I haven’t tasked myself with tackling the effacement of Black culture. That would be an unfair, if not completely overwhelming, charge of myself as an artist. I think I write about Blackness (and anti-Blackness) because it is an inexhaustible subject that I am moved to bear in mind. When I do address this effacement, it is usually excursive and by surprise—the inciting image or idea has nothing (and then everything!) to do with Blackness. 

I don’t know if it’s my place to advise Black writers and artists on how best to go about their work. It is my place, however, to encourage them to continue to take up space. 

Your book The Ferguson Report: An Erasure addresses the killing of Michael Brown by a police officer by refiguring the subsequent Department of Justice report into poetry through a series of redactions and erasures.

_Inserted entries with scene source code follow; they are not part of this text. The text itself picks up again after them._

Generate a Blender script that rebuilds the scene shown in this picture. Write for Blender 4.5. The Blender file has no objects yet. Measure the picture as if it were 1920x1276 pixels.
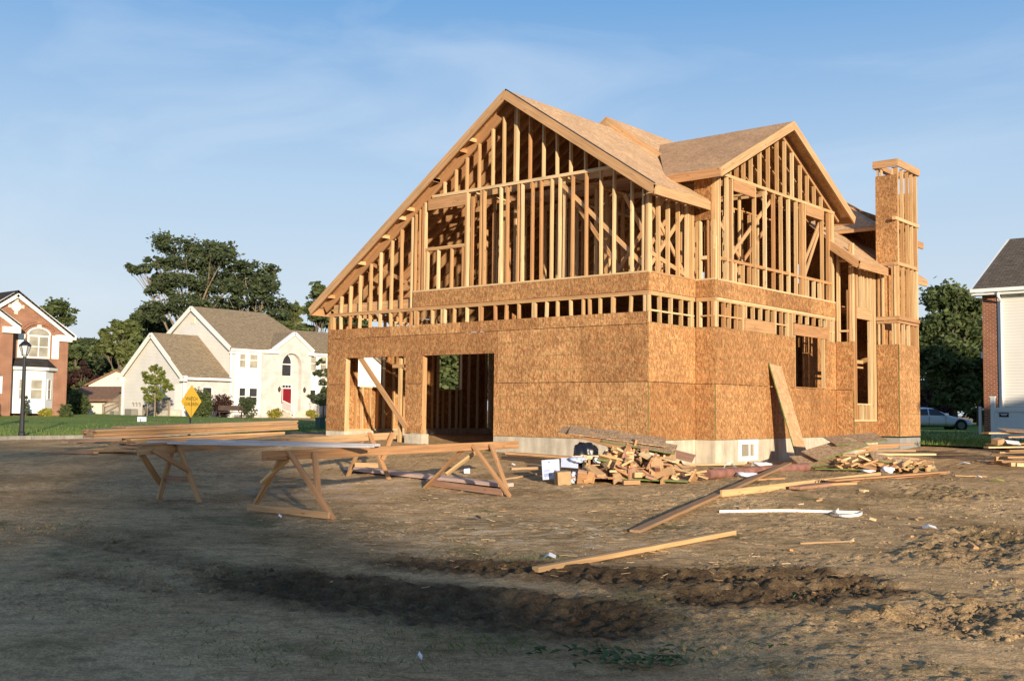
import bpy, bmesh, math, random
import numpy as np
from mathutils import Vector, Matrix, Euler
random.seed(11); NR = np.random.RandomState(7)
SC = bpy.context.scene
COL = SC.collection
R = math.radians

# ------------------------------------------------------------------ camera, sky, sun, exposure
CAM = np.array([12.30645, -18.96896, 0.59401])
FW = np.array([-0.64445723, 0.76191555, 0.0644948])
RT = np.array([0.76393168, 0.64519613, 0.01141692])
UP = np.array([0.03291306, -0.05662734, 0.99785273])
FPX = 2013.17
cd = bpy.data.cameras.new('camera'); cam = bpy.data.objects.new('camera', cd); COL.objects.link(cam)
cd.sensor_width = 36; cd.lens = 36 * FPX / 1920; cd.clip_end = 3000; cd.clip_start = .05
M = Matrix.Identity(4)
for i in range(3):
    M[i][0], M[i][1], M[i][2], M[i][3] = RT[i], UP[i], -FW[i], CAM[i]
cam.matrix_world = M
SC.camera = cam

SUN_EL, SUN_AZ = R(10.5), R(32)          # azimuth measured from +X towards -Y
SDIR = Vector((math.cos(SUN_EL) * math.cos(SUN_AZ), -math.cos(SUN_EL) * math.sin(SUN_AZ), math.sin(SUN_EL)))
sd = bpy.data.lights.new('sun', 'SUN'); sd.energy = 4.9; sd.angle = R(.8); sd.color = (1, .86, .66)
so = bpy.data.objects.new('sun', sd); COL.objects.link(so)
so.rotation_euler = SDIR.to_track_quat('Z', 'Y').to_euler(); so.location = SDIR * 60
W = bpy.data.worlds.new('World'); SC.world = W; W.use_nodes = True
wt = W.node_tree; wn = wt.nodes; wl = wt.links
bg = wn['Background']
sky = wn.new('ShaderNodeTexSky'); sky.sky_type = 'NISHITA'; sky.sun_disc = False
sky.sun_elevation = SUN_EL; sky.sun_rotation = R(90) + SUN_AZ; sky.altitude = 0
sky.air_density = 1.0; sky.dust_density = .6; sky.ozone_density = 1.6
tc = wn.new('ShaderNodeTexCoord')
mp = wn.new('ShaderNodeMapping'); mp.inputs['Rotation'].default_value = (R(12), R(-24), R(40)); mp.inputs['Scale'].default_value = (1.1, 3.2, 7.5)
n1 = wn.new('ShaderNodeTexNoise'); n1.inputs['Scale'].default_value = 1.5; n1.inputs['Detail'].default_value = 7; n1.inputs['Roughness'].default_value = .55; n1.inputs['Distortion'].default_value = .5
cr = wn.new('ShaderNodeValToRGB'); cr.color_ramp.elements[0].position = .47; cr.color_ramp.elements[1].position = .80
cr.color_ramp.elements[1].color = (.34, .34, .34, 1)
mx = wn.new('ShaderNodeMixRGB'); mx.inputs['Color2'].default_value = (5.4, 6.0, 6.6, 1)
wl.new(tc.outputs['Generated'], mp.inputs['Vector']); wl.new(mp.outputs[0], n1.inputs['Vector']); wl.new(n1.outputs[0], cr.inputs[0])
sep = wn.new('ShaderNodeSeparateXYZ'); wl.new(tc.outputs['Generated'], sep.inputs[0])
gr_ = wn.new('ShaderNodeValToRGB'); ge = gr_.color_ramp.elements
gst = ((.0, (.66, .73, .81)), (.10, (.64, .745, .865)), (.20, (.49, .665, .875)), (.36, (.185, .41, .76)), (.6, (.10, .23, .50)), (1, (.06, .14, .34)))
while len(ge) < len(gst): ge.new(.5)
for e_, (p_, c_) in zip(ge, gst): e_.position = p_; e_.color = (*[k / 1.52 for k in c_], 1)
wl.new(sep.outputs[2], gr_.inputs[0])
sc_ = wn.new('ShaderNodeMixRGB'); sc_.blend_type = 'MULTIPLY'; sc_.inputs[0].default_value = 1; sc_.inputs[2].default_value = (10, 10, 10, 1); wl.new(gr_.outputs[0], sc_.inputs[1])
m0 = wn.new('ShaderNodeMixRGB'); m0.inputs[0].default_value = .92; wl.new(sky.outputs[0], m0.inputs[1]); wl.new(sc_.outputs[0], m0.inputs[2])
wl.new(cr.outputs[0], mx.inputs['Fac']); wl.new(m0.outputs[0], mx.inputs['Color1']); wl.new(mx.outputs[0], bg.inputs['Color'])
bg.inputs['Strength'].default_value = .10
SC.view_settings.view_transform = 'Standard'; SC.view_settings.look = 'None'
SC.view_settings.exposure = 0.6; SC.view_settings.gamma = 1
SC.render.engine = 'CYCLES'
SC.cycles.max_bounces = 6; SC.cycles.diffuse_bounces = 4; SC.cycles.transparent_max_bounces = 8; SC.cycles.use_denoising = True

# ------------------------------------------------------------------ terrain height and pixel -> world helpers
def smooth(t):
    t = np.clip(t, 0, 1); return t * t * (3 - 2 * t)
def ground_z(x, y):
    x = np.asarray(x, float); y = np.asarray(y, float)
    u = (x - CAM[0]) * FW[0] + (y - CAM[1]) * FW[1]; r = (x - CAM[0]) * RT[0] + (y - CAM[1]) * RT[1]
    zl = np.interp(u, [-60, 0, 4, 14, 30, 40, 50, 70, 90, 300], [-1.1, -1.05, -1.0, -.82, -.78, -.75, -.6, -.3, -.28, -.2])
    zr = np.interp(u, [-60, 0, 4, 14, 22, 34, 42, 64, 90, 300], [-1.1, -1.05, -1.0, -.82, -.66, -.45, -.25, -.38, -.3, -.2])
    k = smooth((r / np.maximum(np.abs(u), 8) + .05) / .3)
    zf = zl * (1 - k) + zr * k
    dx = np.maximum(np.maximum(-10.28 - x, x - 1.2), 0); dy = np.maximum(np.maximum(-y, y - 12), 0)
    d = np.hypot(dx, dy)
    za = np.interp(x, [-10.3, -7, -4.4, 0], [-.14, -.27, -.37, -.52])
    zb = np.interp(y, [0, 2, 6, 8, 11, 13], [-.52, -.57, -.56, -.45, -.3, -.28])
    w = smooth((x + 3) / 3.5) * smooth((y + .5) / 2); zh = za * (1 - w) + zb * w
    return zf + (zh - zf) * (1 - smooth(d / 8.5))
def gz(x, y): return float(ground_z(x, y))
def ray(px, py): return FW + RT * (px - 960) / FPX - UP * (py - 638) / FPX
def G(px, py, dz=0.0):
    d = ray(px, py); z = -.7
    for _ in range(25):
        t = (z - CAM[2]) / d[2]; p = CAM + d * t
        z = .5 * z + .5 * (gz(p[0], p[1]) + dz)
    t = (z - CAM[2]) / d[2]; p = CAM + d * t
    return Vector((p[0], p[1], z))
def dep(px, py, d): return Vector(CAM + ray(px, py) * d)
def on(px, py, ax, v):
    d = ray(px, py); return Vector(CAM + d * ((v - CAM[ax]) / d[ax]))
RH = Vector((RT[0], RT[1], 0)).normalized(); FH = Vector((FW[0], FW[1], 0)).normalized(); ZV = Vector((0, 0, 1))

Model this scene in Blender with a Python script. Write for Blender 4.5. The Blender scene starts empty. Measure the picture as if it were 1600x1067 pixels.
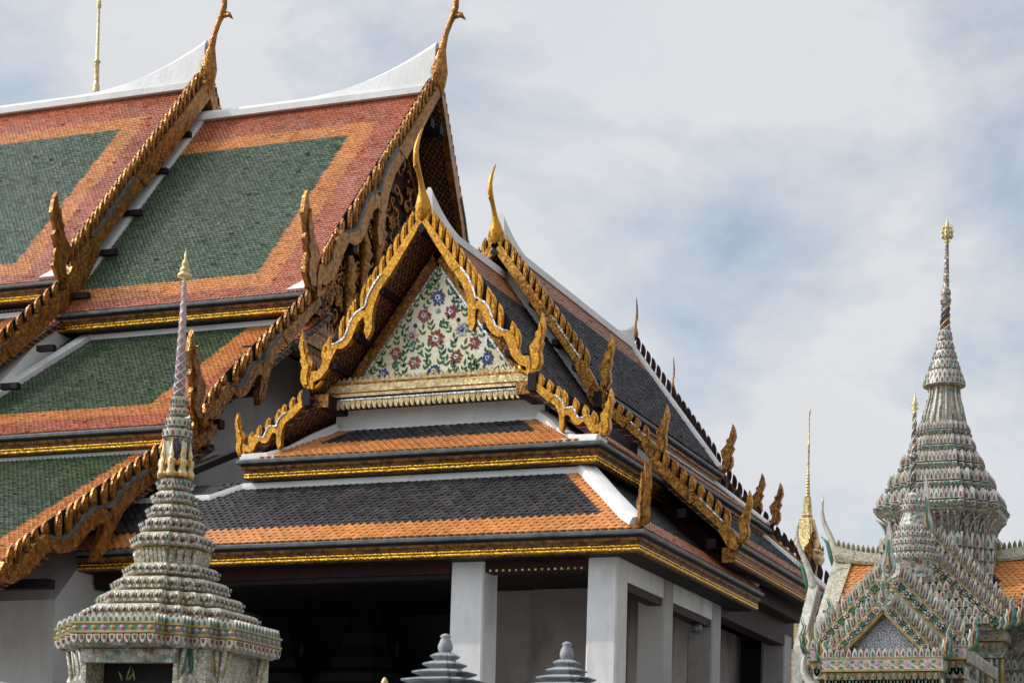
import bpy, math, random
from mathutils import Vector, Matrix, noise as mnoise
random.seed(7)
SC = bpy.context.scene
COL = SC.collection

# ------------------------------------------------------------------ camera, sky, sun, exposure
YAW, PITCH, ROLL = math.radians(21.9), math.radians(2.0), 0.027
F_PX, SHIFT_PX = 3230.0, 832.0 - 3230.0 * math.tan(math.radians(2.0))
CAMZ = 1.6
cd = bpy.data.cameras.new('camera')
cam = bpy.data.objects.new('camera', cd); COL.objects.link(cam)
SC.camera = cam
fw = Vector((-math.sin(YAW) * math.cos(PITCH), math.cos(YAW) * math.cos(PITCH), math.sin(PITCH)))
rt = Vector((math.cos(YAW), math.sin(YAW), 0.0))
up = rt.cross(fw)
# photo content leans to the right at the top (clockwise) -> camera rolled counter-clockwise
rt2 = rt * math.cos(ROLL) + up * math.sin(ROLL)
up2 = -rt * math.sin(ROLL) + up * math.cos(ROLL)
m = Matrix(((rt2.x, up2.x, -fw.x, 0), (rt2.y, up2.y, -fw.y, 0), (rt2.z, up2.z, -fw.z, CAMZ), (0, 0, 0, 1)))
cam.matrix_world = m
cd.sensor_width = 36.0
cd.lens = 36.0 * F_PX / 1600.0
# principal point offset (down along the derotated vertical) expressed in the rolled frame
_c, _s = math.cos(ROLL), math.sin(ROLL)
ppx, ppy = -SHIFT_PX * _s, SHIFT_PX * _c          # px right, px down of the picture centre
cd.shift_x = -ppx / 1600.0
cd.shift_y = ppy / 1600.0
cd.clip_start, cd.clip_end = 0.1, 20000.0
cd.dof.use_dof = True
cd.dof.focus_distance = 41.0
cd.dof.aperture_fstop = 4.5

SUN = Vector((-1.10, -0.34, 1.0)).normalized()
sl = bpy.data.lights.new('sun', 'SUN'); sl.energy = 2.7; sl.angle = math.radians(0.6); sl.color = (1.0, 0.93, 0.82)
so = bpy.data.objects.new('sun', sl); COL.objects.link(so)
so.rotation_euler = (-SUN).to_track_quat('-Z', 'Y').to_euler()

W = bpy.data.worlds.new("World"); SC.world = W; W.use_nodes = True
nt = W.node_tree; N = nt.nodes; LK = nt.links
for n in list(N): N.remove(n)
out = N.new('ShaderNodeOutputWorld'); bg = N.new('ShaderNodeBackground'); bg.inputs[1].default_value = 0.1
sky = N.new('ShaderNodeTexSky'); sky.sky_type = 'NISHITA'; sky.sun_disc = False
sky.sun_elevation = math.asin(SUN.z); sky.sun_rotation = math.atan2(SUN.x, SUN.y)
sky.air_density = 1.0; sky.dust_density = 0.4; sky.ozone_density = 1.5
tc = N.new('ShaderNodeTexCoord')
mp = N.new('ShaderNodeMapping'); mp.inputs['Scale'].default_value = (1.0, 1.0, 1.6); mp.inputs['Location'].default_value = (2.956, 1.230, 4.652)
nz = N.new('ShaderNodeTexNoise'); nz.inputs['Scale'].default_value = 5.5; nz.inputs['Detail'].default_value = 6.0
nz.inputs['Roughness'].default_value = 0.56; nz.inputs['Distortion'].default_value = 0.25
rp = N.new('ShaderNodeValToRGB'); rp.color_ramp.elements[0].position = 0.33; rp.color_ramp.elements[0].color = (0.28, 0.28, 0.28, 1)
rp.color_ramp.elements[1].position = 0.56; rp.color_ramp.elements[1].color = (1, 1, 1, 1)
nz2 = N.new('ShaderNodeTexNoise'); nz2.inputs['Scale'].default_value = 9.0; nz2.inputs['Detail'].default_value = 5.0
rp2 = N.new('ShaderNodeValToRGB'); rp2.color_ramp.elements[0].position = 0.3; rp2.color_ramp.elements[0].color = (6.9, 7.15, 7.6, 1)
rp2.color_ramp.elements[1].position = 0.7; rp2.color_ramp.elements[1].color = (7.5, 7.62, 7.8, 1)
mx = N.new('ShaderNodeMix'); mx.data_type = 'RGBA'
LK.new(tc.outputs['Generated'], mp.inputs['Vector'])
LK.new(mp.outputs[0], nz.inputs['Vector']); LK.new(mp.outputs[0], nz2.inputs['Vector'])
LK.new(nz.outputs['Fac'], rp.inputs[0]); LK.new(nz2.outputs['Fac'], rp2.inputs[0])
LK.new(rp.outputs[0], mx.inputs[0]); tn = N.new('ShaderNodeVectorMath'); tn.operation = 'MULTIPLY'; tn.inputs[1].default_value = (1.0, 1.17, 1.20)
LK.new(sky.outputs[0], tn.inputs[0]); LK.new(tn.outputs[0], mx.inputs[6]); LK.new(rp2.outputs[0], mx.inputs[7])
# unseen cloud glare round the sun, added as fill for front faces
dp = N.new('ShaderNodeVectorMath'); dp.operation = 'DOT_PRODUCT'; dp.inputs[1].default_value = SUN
LK.new(tc.outputs['Generated'], dp.inputs[0])
gm = N.new('ShaderNodeMapRange'); gm.interpolation_type = 'SMOOTHSTEP'; gm.inputs[1].default_value = 0.5; gm.inputs[2].default_value = 1.0; gm.inputs[3].default_value = 1.0; gm.inputs[4].default_value = 4.0
LK.new(dp.outputs['Value'], gm.inputs[0])
gx = N.new('ShaderNodeVectorMath'); gx.operation = 'SCALE'
LK.new(mx.outputs[2], gx.inputs[0]); LK.new(gm.outputs[0], gx.inputs['Scale'])
LK.new(gx.outputs[0], bg.inputs[0]); LK.new(bg.outputs[0], out.inputs[0])

SC.view_settings.view_transform = 'Standard'; SC.view_settings.look = 'None'
SC.view_settings.exposure = 0.0; SC.view_settings.gamma = 1.0; SC.view_settings.use_curve_mapping = False
SC.cycles.max_bounces = 6

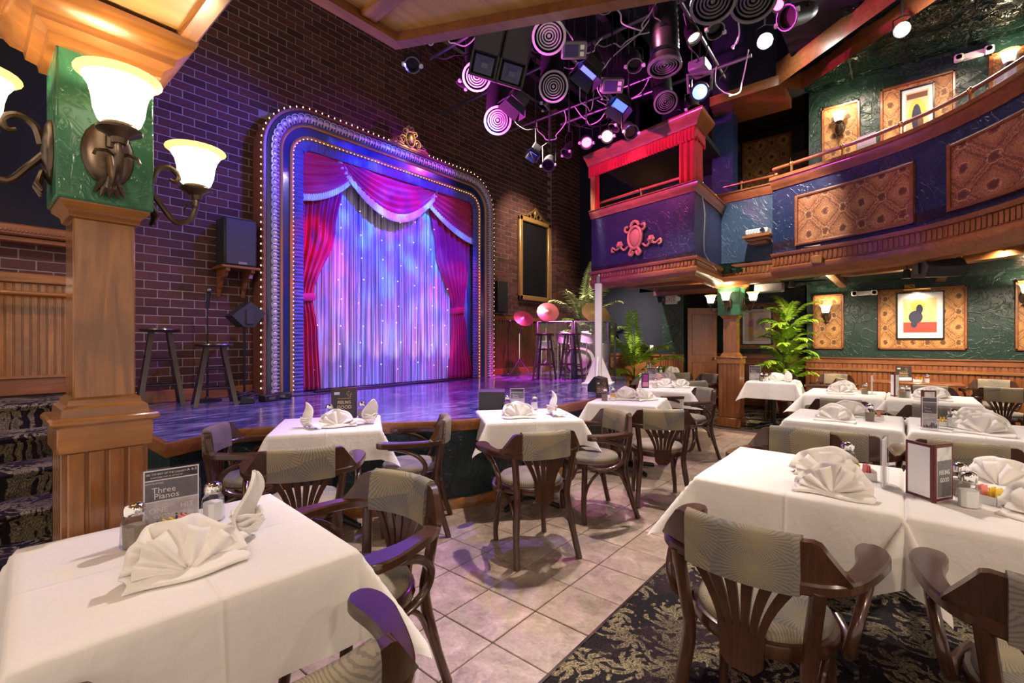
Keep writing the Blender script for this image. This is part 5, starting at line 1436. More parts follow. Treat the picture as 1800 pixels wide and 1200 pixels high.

Can you say a bit about how this method—as opposed to, say, an essay or a more traditional poem—might more effectively convey your meaning or your feelings?

Erasure poetry is a reconsideration of an existing text, and there was something very satisfying about “reconsidering” The Ferguson Report—striking through whole sections of it, as if undoing the harm that had been done. The process of prying lyric from a lyricless document, however, was like pulling teeth, at best, and extracting water from stone, at worst. Still, I don’t think I would have been able to access the words for and worlds of this work on my own or in any other form.